Lori Watt, Ph.D., assistant professor of history and of International and Area Studies, both in Arts & Sciences, has been named the fourth Earle H. and Suzanne S. Harbison Faculty Fellow. The fellowship provides research and teaching support for three years to a talented junior faculty member in Arts & Sciences.
“I am delighted to recognize Lori Watt with this fellowship and to support the development of her career,” said Edward S. Macias, Ph.D., executive vice chancellor, dean of Arts & Sciences and the Barbara and David Thomas Distinguished Professor of Arts & Sciences. “Her interests and ideas bring exactly the sort of excitement to Washington University that we had hoped when the fellowship was conceived.
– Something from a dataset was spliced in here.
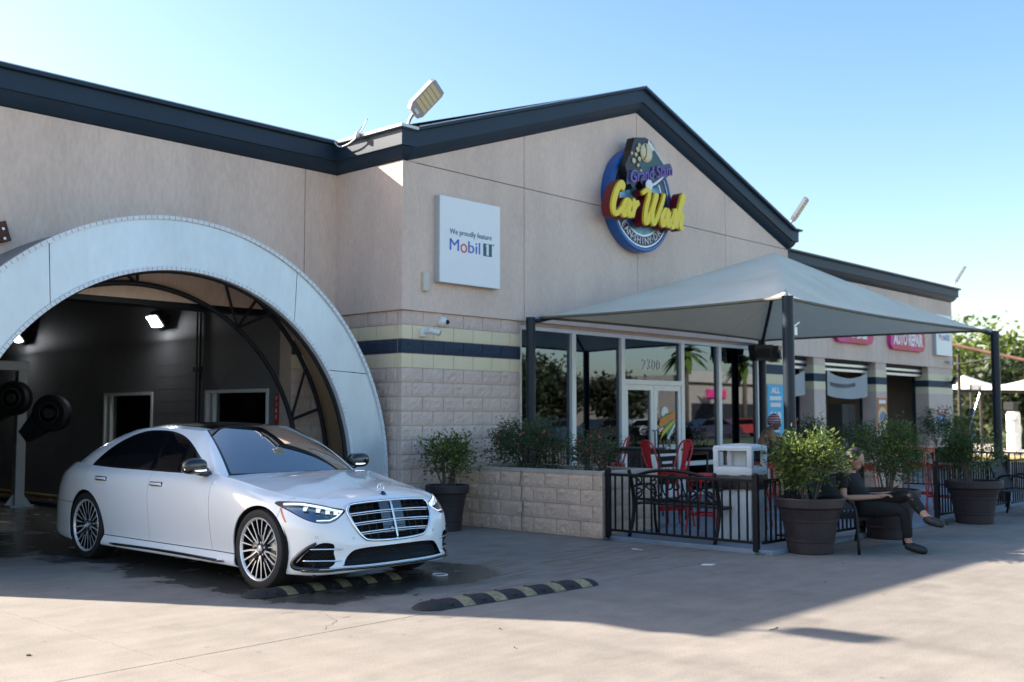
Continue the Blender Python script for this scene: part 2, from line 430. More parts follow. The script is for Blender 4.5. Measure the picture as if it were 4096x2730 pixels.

Senior faculty are especially impressed with Professor Watt’s interest in interdisciplinary collaboration and look forward to working with her.”

Watt said she is delighted that the fellowship will allow her to do research in Japan, China and Korea in support of her writing on East Asian history.
“But the real pleasure was in the recognition from the University,” she said. “It was nice to learn that Washington University appreciates the kind of contributions I am able to make.
“The award is also significant in that it creates a more direct connection between supporters of the University like the Harbisons and individual faculty members.”
Watt joined the Arts & Sciences faculty in 2004.
She earned a bachelor of arts in international studies in 1988 from Reed College in Portland, Ore., a master of arts in modern Japanese history in 1996 from Ochanomizu University in Tokyo and a doctorate in modern East Asian history in 2002 from Columbia University.
Prior to joining the WUSTL faculty, Watt was a postdoctoral fellow at Harvard University’s Reischauer Institute for Japanese Studies and held a one-year position teaching Japanese history at Yale University.
Her research explores the dismantling of the Japanese empire after World War II and the transition of East Asia from an imperial to a Cold War formation.
Watt’s courses focus on East Asian history and historiography, empire and decolonization, nations and nationalism, and migration. Watt, who is fluent in Japanese and research-capable in Chinese, also teaches an increasingly popular “Crossing Borders” course in International and Area Studies.
She is a member of the American Historical Association, the Association of Asian Students and the Contemporary Japanese History Workshop.
The faculty fellowship was established in 1995 by Earle H. Harbison, who graduated from Washington University in 1948 with a bachelor’s degree in political science, and his wife, Suzanne Siegel Harbison, who earned a degree from the John M. Olin School of Business in 1949.
Earle Harbison is chairman of Harbison Corp. and past president and chief operating officer of Monsanto Co. He is chair of the Arts & Sciences National Council and an emeritus trustee on the University’s Board of Trustees.